Birthrates in Israel Have Switched

Birthrates in Israel Have Switched November 12, 2013

Despite what U.S. President Barak Obama and Secretary of State John Kerry have been saying in recent months in order to pressure Israel into solving the Israeli-Palestinian conflict, Israel’s birthrates are not going to turn it into an Arab state anytime soon. Boston Globe columnist Jeff Jacoby seems to set forth facts that prove this in his June 26, 2013, Globe article entitled “The myth of the inevitable Jewish minority in Israel.” The following are excerpts from this article:

“In the 1960s, when the fertility rate for Israeli Arabs (9.2 births per woman) soared far above that of Israeli Jews (3.4 births per woman), that demographic challenge certainly seemed plausible. Yasser Arafat liked to say that the ultimate weapon in his arsenal against the Jewish state was ‘the womb of the Arab woman.’

“Arafat’s boast notwithstanding, Palestinian women, like women throughout the Muslim world, are bearing far fewer children than they used to. Within Israel proper, the birth rate among Muslims has trended steadily downward and stands now at 3.5 children per woman. It is even lower for Palestinians in the West Bank — just 2.91, according to the CIA Factbook. In a 2012 survey by the Population Reference Bureau of family planning attitudes in the Arab world, 72 percent of married Palestinian women (ages 15 through 49) said they preferred to avoid a pregnancy. That was typical of the modern Middle East: The same survey showed most Jordanians, Egyptians, and Syrians felt the same way.

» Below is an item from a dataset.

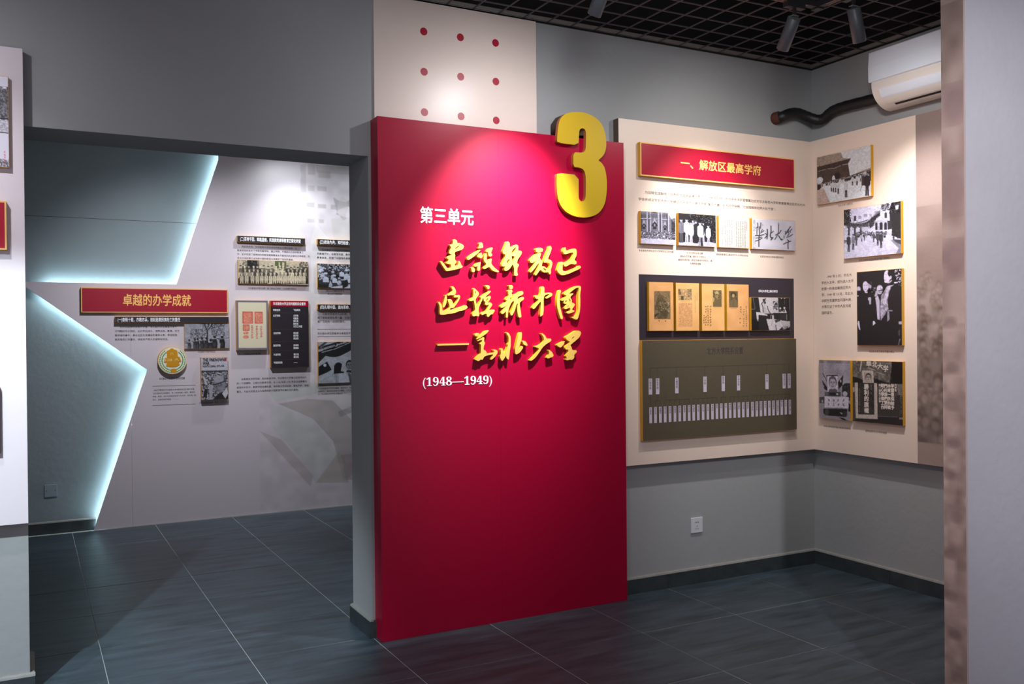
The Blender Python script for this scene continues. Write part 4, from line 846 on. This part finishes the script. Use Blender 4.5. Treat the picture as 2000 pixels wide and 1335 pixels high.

“But while Palestinian birth rates have dramatically declined, Jewish birth rates in Israel have been heading up. Israel now has the highest fertility level of any modern industrialized nation. The fertility gap between Israeli Jews and Israeli Arabs, a yawning 5.8 in the 1960s, is just 0.5 today. Defying longstanding conventional wisdom, writes former Israeli diplomat Yoram Ettinger, it is Israel’s Jewish population that is undergoing a remarkable surge, rising from about 80,000 births per year in 1995 to 130,000 in 2012. (The annual number of Israeli Arab births has held steady at between 35,000 and 40,000).”